In the records below, find the line that contains "What Blender Python" and the line that contains "return m, n, out"; write out exactly those two lines and everything between them, without the pictures.

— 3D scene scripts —
::::::::::
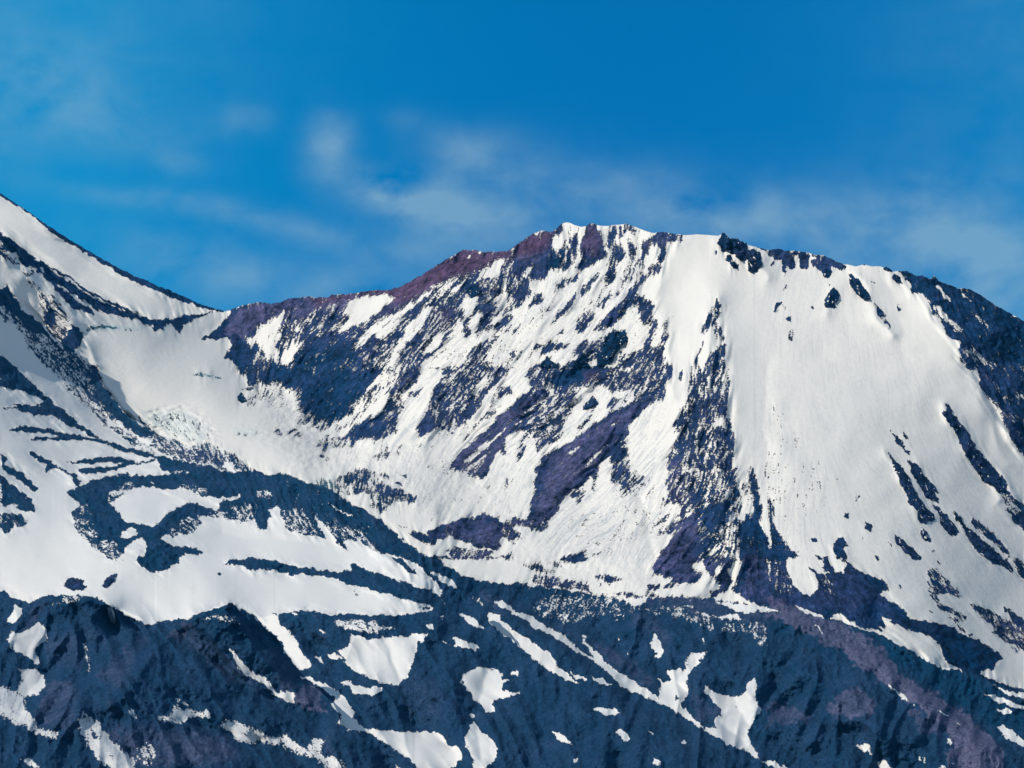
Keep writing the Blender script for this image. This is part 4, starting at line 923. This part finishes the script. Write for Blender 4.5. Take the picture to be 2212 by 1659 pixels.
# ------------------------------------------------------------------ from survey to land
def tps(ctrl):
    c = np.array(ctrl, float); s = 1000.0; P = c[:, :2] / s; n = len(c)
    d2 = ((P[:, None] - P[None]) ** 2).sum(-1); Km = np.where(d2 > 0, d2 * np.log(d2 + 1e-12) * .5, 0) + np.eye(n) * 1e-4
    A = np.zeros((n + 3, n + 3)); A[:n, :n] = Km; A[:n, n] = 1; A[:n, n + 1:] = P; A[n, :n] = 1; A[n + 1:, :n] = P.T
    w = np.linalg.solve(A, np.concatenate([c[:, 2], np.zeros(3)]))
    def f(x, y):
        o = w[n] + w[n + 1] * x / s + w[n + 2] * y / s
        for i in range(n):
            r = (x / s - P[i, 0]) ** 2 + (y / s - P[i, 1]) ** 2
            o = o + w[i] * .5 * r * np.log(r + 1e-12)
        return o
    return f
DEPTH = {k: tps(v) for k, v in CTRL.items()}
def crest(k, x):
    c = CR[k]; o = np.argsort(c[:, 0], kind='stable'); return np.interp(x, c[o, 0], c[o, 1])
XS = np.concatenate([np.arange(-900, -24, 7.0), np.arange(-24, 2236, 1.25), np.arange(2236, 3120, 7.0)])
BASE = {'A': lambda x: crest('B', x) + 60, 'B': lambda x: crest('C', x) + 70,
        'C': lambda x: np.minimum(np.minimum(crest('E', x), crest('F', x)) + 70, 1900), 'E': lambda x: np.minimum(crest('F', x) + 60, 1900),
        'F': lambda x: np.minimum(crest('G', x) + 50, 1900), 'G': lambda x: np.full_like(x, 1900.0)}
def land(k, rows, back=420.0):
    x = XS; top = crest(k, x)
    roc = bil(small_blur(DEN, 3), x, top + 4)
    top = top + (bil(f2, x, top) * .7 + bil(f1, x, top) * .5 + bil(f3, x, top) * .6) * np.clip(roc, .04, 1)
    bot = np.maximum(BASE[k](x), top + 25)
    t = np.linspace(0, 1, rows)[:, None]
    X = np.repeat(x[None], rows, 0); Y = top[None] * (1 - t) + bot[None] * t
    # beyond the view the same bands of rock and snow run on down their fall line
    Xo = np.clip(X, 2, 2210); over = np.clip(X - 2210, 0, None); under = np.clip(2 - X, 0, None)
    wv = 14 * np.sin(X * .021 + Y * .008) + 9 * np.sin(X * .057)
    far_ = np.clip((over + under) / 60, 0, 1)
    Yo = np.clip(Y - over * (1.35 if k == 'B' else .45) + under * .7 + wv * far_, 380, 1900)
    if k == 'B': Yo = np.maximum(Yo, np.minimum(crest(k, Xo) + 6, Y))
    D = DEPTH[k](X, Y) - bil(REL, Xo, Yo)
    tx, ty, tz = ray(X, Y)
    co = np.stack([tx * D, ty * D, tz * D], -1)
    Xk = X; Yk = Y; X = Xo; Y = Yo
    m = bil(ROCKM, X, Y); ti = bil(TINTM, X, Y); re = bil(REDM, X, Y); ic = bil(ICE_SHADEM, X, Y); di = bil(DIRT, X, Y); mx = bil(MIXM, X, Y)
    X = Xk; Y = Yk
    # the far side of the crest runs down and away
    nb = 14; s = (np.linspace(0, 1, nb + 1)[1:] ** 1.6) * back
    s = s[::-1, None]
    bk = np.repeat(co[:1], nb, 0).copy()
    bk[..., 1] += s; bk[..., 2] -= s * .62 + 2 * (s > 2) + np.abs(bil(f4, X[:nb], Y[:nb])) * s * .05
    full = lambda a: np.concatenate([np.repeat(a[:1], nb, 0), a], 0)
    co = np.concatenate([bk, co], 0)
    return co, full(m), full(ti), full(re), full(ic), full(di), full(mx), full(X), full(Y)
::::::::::
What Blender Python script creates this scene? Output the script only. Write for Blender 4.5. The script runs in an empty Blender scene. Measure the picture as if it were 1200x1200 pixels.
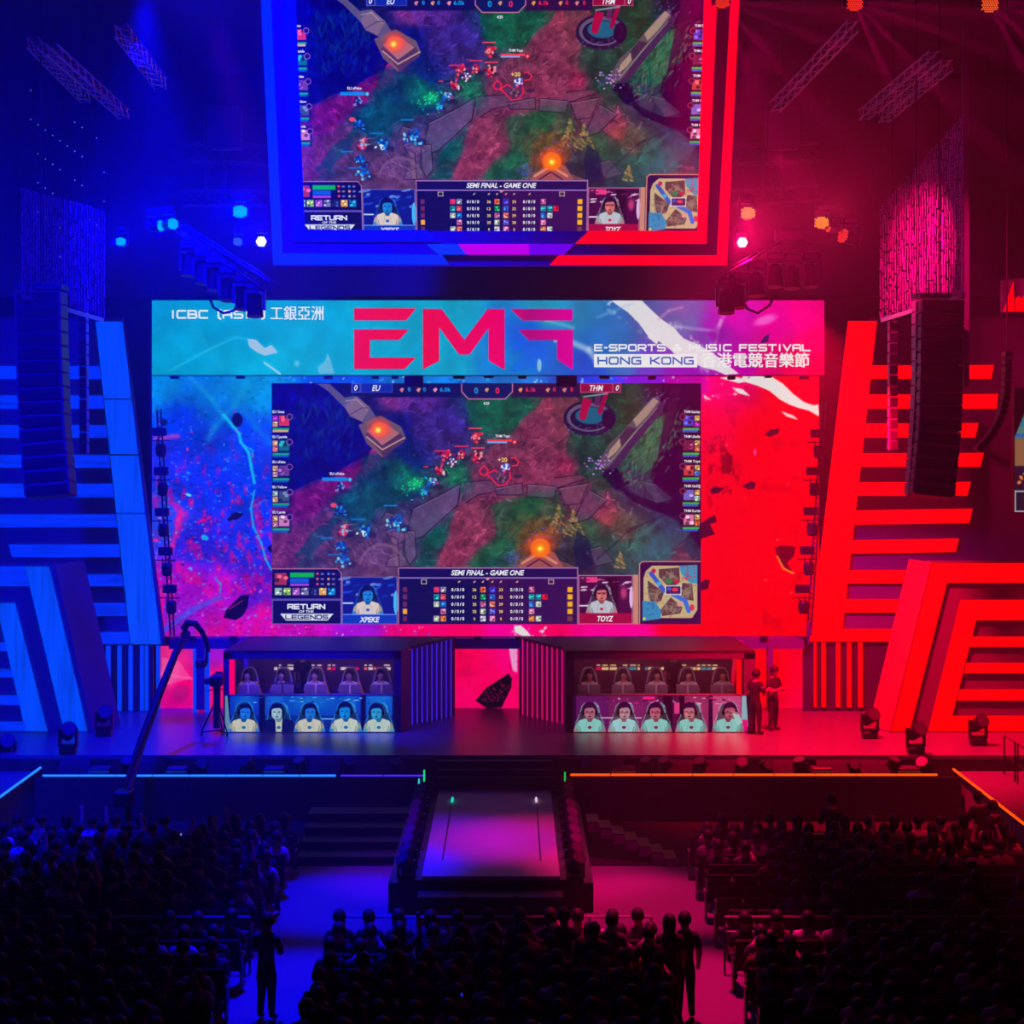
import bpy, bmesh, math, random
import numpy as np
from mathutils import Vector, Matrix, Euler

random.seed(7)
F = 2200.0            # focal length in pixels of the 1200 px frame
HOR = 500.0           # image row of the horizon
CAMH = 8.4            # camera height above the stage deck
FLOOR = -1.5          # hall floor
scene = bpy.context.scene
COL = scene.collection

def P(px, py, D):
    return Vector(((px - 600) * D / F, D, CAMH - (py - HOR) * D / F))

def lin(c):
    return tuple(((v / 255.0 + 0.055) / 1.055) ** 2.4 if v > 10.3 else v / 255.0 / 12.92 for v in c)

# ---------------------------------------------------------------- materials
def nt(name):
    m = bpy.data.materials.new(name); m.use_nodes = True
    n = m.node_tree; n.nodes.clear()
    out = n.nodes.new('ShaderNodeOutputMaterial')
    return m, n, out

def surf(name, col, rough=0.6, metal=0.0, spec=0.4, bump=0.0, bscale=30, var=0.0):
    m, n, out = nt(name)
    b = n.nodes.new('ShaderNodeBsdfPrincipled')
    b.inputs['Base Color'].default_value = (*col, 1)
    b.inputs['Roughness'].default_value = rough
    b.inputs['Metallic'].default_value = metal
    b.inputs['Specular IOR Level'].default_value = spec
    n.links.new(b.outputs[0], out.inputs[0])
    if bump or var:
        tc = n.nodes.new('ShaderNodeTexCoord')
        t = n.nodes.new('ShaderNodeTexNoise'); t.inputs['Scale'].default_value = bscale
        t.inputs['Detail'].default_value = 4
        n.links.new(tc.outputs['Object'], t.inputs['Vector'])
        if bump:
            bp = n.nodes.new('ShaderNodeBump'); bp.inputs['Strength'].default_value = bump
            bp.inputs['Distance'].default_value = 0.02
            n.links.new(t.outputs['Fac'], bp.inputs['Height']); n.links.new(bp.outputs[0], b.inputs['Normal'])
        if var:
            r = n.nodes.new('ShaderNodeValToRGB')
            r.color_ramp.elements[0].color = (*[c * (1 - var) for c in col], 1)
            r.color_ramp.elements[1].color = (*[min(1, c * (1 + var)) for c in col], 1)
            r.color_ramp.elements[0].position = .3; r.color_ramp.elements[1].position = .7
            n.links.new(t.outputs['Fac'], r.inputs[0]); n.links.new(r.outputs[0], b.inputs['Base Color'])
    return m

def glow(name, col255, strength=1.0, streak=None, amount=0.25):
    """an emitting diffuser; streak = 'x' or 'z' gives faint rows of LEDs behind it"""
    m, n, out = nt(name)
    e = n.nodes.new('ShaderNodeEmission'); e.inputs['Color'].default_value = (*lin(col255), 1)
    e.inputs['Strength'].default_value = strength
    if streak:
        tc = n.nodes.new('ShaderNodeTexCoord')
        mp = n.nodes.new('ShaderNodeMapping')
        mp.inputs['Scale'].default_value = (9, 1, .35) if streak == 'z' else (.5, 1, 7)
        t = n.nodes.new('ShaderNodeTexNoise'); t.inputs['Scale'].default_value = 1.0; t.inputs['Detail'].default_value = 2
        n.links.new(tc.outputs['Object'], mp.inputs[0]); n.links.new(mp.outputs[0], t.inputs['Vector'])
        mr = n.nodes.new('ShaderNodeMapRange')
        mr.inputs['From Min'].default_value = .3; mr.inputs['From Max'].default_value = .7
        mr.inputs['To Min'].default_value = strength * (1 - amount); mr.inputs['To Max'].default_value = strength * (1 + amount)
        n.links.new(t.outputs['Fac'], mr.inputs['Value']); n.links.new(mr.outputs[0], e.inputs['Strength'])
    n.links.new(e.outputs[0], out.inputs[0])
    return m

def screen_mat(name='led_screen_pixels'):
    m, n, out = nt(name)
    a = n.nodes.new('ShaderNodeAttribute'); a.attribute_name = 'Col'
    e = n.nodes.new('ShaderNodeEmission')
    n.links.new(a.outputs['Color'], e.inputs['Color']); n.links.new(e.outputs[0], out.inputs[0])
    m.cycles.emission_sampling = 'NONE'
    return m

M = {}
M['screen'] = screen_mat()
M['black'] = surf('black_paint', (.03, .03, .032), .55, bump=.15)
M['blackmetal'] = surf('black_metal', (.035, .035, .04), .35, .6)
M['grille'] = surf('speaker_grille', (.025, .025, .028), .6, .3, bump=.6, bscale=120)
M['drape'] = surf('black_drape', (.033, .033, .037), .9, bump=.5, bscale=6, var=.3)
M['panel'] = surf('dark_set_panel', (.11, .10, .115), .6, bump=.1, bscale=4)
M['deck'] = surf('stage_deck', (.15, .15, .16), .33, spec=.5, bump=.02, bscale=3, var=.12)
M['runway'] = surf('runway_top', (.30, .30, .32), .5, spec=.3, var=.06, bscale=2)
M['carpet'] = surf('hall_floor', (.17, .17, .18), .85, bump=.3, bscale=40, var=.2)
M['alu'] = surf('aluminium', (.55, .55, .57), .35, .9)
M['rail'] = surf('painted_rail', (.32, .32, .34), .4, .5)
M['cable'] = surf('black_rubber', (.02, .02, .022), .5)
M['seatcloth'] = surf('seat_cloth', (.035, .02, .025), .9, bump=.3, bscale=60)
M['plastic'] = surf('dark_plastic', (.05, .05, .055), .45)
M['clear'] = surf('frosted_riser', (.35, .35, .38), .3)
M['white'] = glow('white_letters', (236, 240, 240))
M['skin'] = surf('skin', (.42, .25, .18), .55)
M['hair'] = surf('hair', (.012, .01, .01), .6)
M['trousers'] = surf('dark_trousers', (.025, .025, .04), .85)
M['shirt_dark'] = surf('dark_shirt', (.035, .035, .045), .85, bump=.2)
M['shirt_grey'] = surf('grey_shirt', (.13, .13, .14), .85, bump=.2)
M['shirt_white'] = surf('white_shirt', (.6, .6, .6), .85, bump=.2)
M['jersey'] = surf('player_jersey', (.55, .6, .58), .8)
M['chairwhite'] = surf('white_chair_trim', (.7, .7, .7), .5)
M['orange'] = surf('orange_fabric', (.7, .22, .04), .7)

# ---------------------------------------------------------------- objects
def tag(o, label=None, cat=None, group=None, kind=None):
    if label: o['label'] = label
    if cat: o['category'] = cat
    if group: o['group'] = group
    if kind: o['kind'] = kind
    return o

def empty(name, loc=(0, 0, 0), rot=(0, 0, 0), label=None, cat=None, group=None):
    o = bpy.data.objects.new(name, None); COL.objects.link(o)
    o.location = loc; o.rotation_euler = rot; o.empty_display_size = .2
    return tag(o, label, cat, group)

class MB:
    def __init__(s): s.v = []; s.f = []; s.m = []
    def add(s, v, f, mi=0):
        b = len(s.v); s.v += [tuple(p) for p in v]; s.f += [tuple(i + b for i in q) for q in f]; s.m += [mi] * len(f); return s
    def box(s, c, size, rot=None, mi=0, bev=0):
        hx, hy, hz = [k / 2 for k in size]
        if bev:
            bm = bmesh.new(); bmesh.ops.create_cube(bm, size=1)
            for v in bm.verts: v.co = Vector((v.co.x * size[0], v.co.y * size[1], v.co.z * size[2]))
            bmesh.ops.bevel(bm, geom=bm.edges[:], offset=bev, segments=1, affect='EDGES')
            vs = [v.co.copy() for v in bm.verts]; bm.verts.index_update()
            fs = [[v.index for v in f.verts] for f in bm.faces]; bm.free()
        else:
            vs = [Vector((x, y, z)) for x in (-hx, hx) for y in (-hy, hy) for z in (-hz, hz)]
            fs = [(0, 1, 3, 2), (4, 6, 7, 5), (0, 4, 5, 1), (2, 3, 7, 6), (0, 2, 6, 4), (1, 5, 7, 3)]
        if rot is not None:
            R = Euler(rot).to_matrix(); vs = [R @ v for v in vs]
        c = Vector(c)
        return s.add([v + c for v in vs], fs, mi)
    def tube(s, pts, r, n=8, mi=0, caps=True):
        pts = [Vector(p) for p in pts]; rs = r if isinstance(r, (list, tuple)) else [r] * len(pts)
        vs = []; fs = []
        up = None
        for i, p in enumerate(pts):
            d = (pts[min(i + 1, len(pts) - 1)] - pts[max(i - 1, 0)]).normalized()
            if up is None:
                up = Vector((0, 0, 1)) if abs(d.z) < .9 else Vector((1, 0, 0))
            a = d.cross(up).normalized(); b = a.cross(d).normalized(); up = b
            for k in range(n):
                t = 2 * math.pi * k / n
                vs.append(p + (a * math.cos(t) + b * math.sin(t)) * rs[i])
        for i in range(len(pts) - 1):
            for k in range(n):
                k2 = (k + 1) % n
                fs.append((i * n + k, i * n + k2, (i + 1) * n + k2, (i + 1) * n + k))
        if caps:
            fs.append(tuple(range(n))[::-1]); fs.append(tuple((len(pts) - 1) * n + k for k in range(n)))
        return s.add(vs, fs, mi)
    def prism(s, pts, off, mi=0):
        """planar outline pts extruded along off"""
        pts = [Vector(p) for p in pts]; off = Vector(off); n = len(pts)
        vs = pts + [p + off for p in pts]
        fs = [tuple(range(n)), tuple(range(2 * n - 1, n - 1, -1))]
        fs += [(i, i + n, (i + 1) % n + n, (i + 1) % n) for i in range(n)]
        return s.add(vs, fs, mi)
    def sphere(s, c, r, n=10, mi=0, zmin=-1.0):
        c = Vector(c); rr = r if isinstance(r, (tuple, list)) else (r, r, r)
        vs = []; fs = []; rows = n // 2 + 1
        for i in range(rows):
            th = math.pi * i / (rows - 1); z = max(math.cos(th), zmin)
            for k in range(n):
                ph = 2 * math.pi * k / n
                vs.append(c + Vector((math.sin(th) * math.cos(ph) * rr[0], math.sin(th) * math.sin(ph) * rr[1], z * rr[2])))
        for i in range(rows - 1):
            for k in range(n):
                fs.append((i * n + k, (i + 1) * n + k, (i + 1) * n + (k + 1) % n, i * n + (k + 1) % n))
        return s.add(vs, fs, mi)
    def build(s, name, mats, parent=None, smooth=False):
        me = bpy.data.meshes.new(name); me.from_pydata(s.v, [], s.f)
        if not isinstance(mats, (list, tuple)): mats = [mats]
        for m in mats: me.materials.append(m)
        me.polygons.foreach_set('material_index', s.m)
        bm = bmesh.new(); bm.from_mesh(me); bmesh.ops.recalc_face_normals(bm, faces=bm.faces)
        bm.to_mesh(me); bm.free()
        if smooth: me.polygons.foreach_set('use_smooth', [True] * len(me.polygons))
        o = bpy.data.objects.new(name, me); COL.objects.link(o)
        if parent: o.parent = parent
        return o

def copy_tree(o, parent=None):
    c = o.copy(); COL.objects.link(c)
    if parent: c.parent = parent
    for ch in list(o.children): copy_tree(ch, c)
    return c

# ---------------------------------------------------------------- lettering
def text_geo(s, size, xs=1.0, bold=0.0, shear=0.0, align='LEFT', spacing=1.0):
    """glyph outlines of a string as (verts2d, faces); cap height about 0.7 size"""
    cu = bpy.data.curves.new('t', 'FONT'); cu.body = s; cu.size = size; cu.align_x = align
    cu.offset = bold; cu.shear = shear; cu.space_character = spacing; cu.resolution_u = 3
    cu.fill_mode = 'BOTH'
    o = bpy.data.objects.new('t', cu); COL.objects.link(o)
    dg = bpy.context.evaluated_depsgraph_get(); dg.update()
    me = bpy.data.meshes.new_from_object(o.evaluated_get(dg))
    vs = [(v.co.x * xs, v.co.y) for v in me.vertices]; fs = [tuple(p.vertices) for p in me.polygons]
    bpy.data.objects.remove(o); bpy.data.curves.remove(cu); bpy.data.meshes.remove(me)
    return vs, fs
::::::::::
— The completed task —
What Blender Python script creates this scene? Output the script only. Write for Blender 4.5. The script runs in an empty Blender scene. Measure the picture as if it were 1200x1200 pixels.
import bpy, bmesh, math, random
import numpy as np
from mathutils import Vector, Matrix, Euler

random.seed(7)
F = 2200.0            # focal length in pixels of the 1200 px frame
HOR = 500.0           # image row of the horizon
CAMH = 8.4            # camera height above the stage deck
FLOOR = -1.5          # hall floor
scene = bpy.context.scene
COL = scene.collection

def P(px, py, D):
    return Vector(((px - 600) * D / F, D, CAMH - (py - HOR) * D / F))

def lin(c):
    return tuple(((v / 255.0 + 0.055) / 1.055) ** 2.4 if v > 10.3 else v / 255.0 / 12.92 for v in c)

# ---------------------------------------------------------------- materials
def nt(name):
    m = bpy.data.materials.new(name); m.use_nodes = True
    n = m.node_tree; n.nodes.clear()
    out = n.nodes.new('ShaderNodeOutputMaterial')
    return m, n, out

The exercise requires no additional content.